La multiplication des erreurs touchant à la politique intérieure a fini par complètement retourner l’armée contre Morsi et l’a poussée à intervenir pour le renverser. Cette série de fautes graves et de mauvaise gestion a exacerbé la division de la société, a aggravé le mécontentement populaire et a empiré l’instabilité politique et sécuritaire. Un état qui a fortement inquiété les militaires. L’armée s’est toujours donné comme mission de préserver l’intégrité territoriale de l’Egypte, mais aussi sa paix civile. Elle se considère comme le dernier rempart contre toute menace extérieure ou intérieure pouvant entraîner l’effondrement de l’Etat. Al-Sissi avait déjà menacé le 29 janvier dernier les différents protagonistes, dont le président, d’une possible intervention de l’armée si ceux-ci ne parviennent pas à résoudre la grave crise politique qui risque de provoquer l’effondrement de l’Etat.
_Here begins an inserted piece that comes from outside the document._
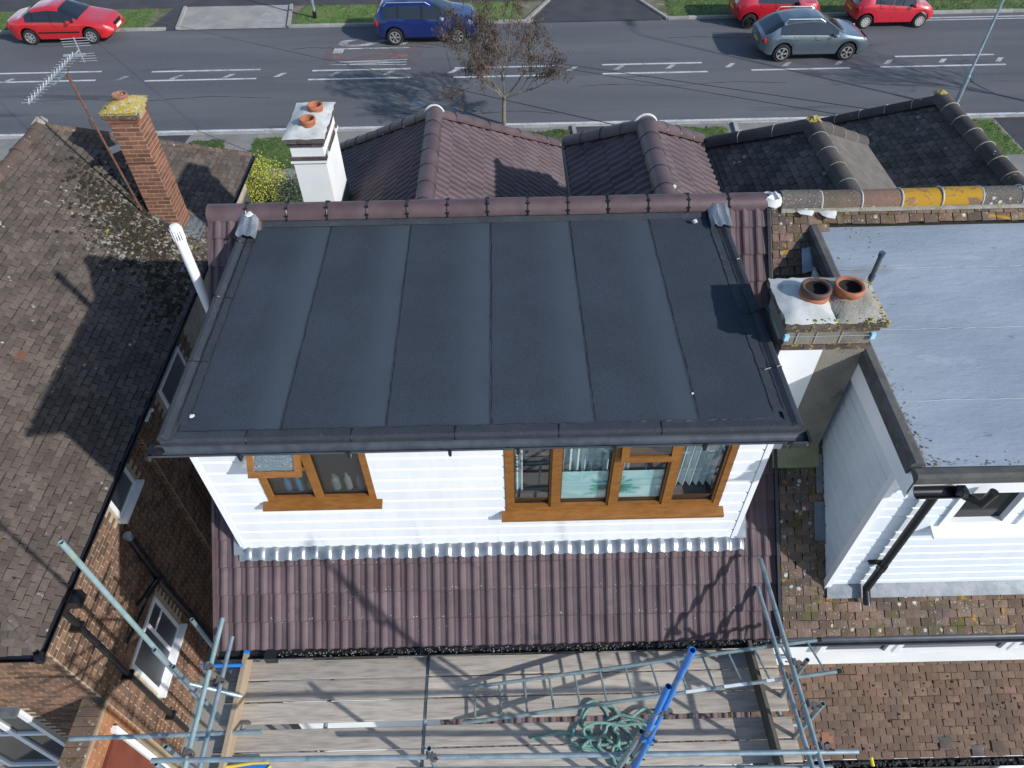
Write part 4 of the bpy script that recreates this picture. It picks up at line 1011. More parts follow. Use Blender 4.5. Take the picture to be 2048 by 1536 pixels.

L’exacerbation de la tension, qui a culminé dans les manifestations géantes du 30 juin et après, a finalement fait décider l’armée d’intervenir. Al-Sissi a tenté pendant cette période particulièrement turbulente de pousser Morsi à accepter la revendication des protestataires d’annoncer la tenue d’élections présidentielles anticipées. Le refus de ce dernier l’a condamné à l’épreuve de force avec l’armée qui l’a démis à l’expiration de l’ultimatum. Tirant les leçons de la précédente période de transition, où elle était sous le feu des critiques en raison de sa gestion directe des affaires du pays, l’armée a, cette fois-ci, mis en avant les forces civiles, auxquelles elle a confié le soin de former un nouveau gouvernement et a chargé le président de la Cour constitutionnelle de la présidence intérimaire du pays. L’armée reste toutefois le parrain et le garant de cette nouvelle période de transition, son influence y restera décisive. L’ampleur de son rôle politique futur, qui devrait rester prépondérant, sera tributaire de la suite du processus de transition.